Er wurde Sammler. Das fiel ihm schon deshalb nicht weiter schwer, als der Vater bereits als großer Freund und Gönner der Künste galt und Maler wie Ferdinand Hodler und Karl Hofer förderte. Nach anfänglicher, der allgemeinen Mode folgender Manie für die Franzosen von Poussin über Chardin bis zu Cezanne und van Gogh, verlegte sich Reinhart bald aufs Teutsche. Schon 1913 hatte er als einer der ersten ein Bild Max Liebermanns erstanden, und in den folgenden Jahrzehnten sollte er eine Sammlung deutscher Romantik aufbauen, die ihresgleichen nicht kennt, wenigstens nicht außerhalb der Stammlande.

Vieles von dem erfährt der geneigte Besucher, der sich bereitwillig einer Führung, sei sie elektronisch oder live, unterzieht. Und er erhält Antwort auf Fragen, die ihm wohl gar nicht in den Sinn gekommen sein mögen. Oder wußten Sie etwa, daß Carl Blechen in seinen Bildern den Impressionismus vorwegnahm? Daß Philip Otto Runge, die größte Hoffnung der deutschen Romantik, bereits mit dreiunddreißig Jahren an der Schwindsucht starb? Und daß Franz Krüger, bekannt für seine „preußischen Militär-Scenen“, mit dem despektierlichen Spitznamen „Pferde-Krüger“ bedacht wurde? Ach, den kennen Sie gar nicht?! Na, sehen Sie. Was Sie brauchen, ist kenntnisreiche Anleitung! Schließlich ist nicht nur das Sammeln von Kunst eine Frage der Kennerschaft – auch das Betrachten will am Gegenstande gelernt und zum vollen Genusse informativ unterfüttert sein.

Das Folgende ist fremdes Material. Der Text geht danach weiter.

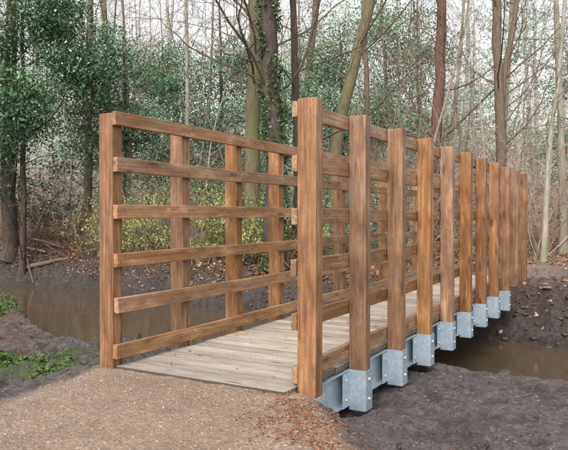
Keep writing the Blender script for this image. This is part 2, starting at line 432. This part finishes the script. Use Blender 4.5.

Doch während wir multimedialen Autisten noch mit der Minimal-Tastatur unserer Cassetten- Geräte zu Gange sind – schneller Rücklauf, hoppla, das war ein Bild zuviel –, hat die nette junge Dame mit dem etwas gleichbleibenden Tonfall und dem trippelnden Pulk um sich schon längst den Blick verstellt auf das Prunkstück: Caspar David Friedrich, „Kreidefelsen auf Rügen“ (1818/19). Bereitwillig erklärt sie der Menge der Beflissenen nicht nur die Umstände von Friedrichs Hochzeitsreise, sondern auch die kunsthistorischen Vermutungen über die Identifikation der Figuren auf diesem Kleinod deutscher Malerei, um schließlich auch noch dessen Symbolgehalt zu entschlüsseln: der Mensch, immer an der Schwelle zum Tod (die Kreidefelsen), erfährt doch die Möglichkeit der Erlösung (das Meer) und wird in den lichten Himmel emporgehoben.

Auf seinem weiteren Rundgang wird der staunende Betrachter nicht nur mit den Familienidyll eines Anton Graff behelligt, sondern auch auf die alpine Wucht der Gebirgsdarstellungen eines Caspar Wolf hingewiesen. Dieser hatte das Sujet als erster zu einem Hauptmotiv der Kunst erhoben, ehe Maler wie Joseph Anton Koch es mit ihren putzigen Figürchen am Wegesrand zur pittoresken Speisesaaldekoration herabpinselten.

Im übrigen – was dem einen seine Kraxeltour über den unteren Grindelwaldgletscher, das ist dem anderen seine kostenlose Führung durch die Museen der Welt. Nun wollen wir weder die eine noch die andere Form gewagten Flanierens über Gebühr schlecht machen. Im Gegenteil. Wo freilich die Kenntnisse über das kulturelle Erbe vergangener Zeiten ohnehin schon auf einen beklagenswerten Tiefpunkt gesunken sind, empfehlen wir doch nachdrücklich den Besuch in der Sammlung Reinhart — solange dies noch möglich ist!

Von Caspar David Friedrich bis Ferdinand Hodler. Meisterwerke aus dem Museum Stiftung Oskar Reinhart, Winterthur. Alte Nationalgalerie. Di—Fr 9—20, Sa u. So 10—20 Uhr. Tonbandführungen: 5 DM. Klassische Führungen: Mi 18 u. So 11 Uhr. Noch bis zum 12.09.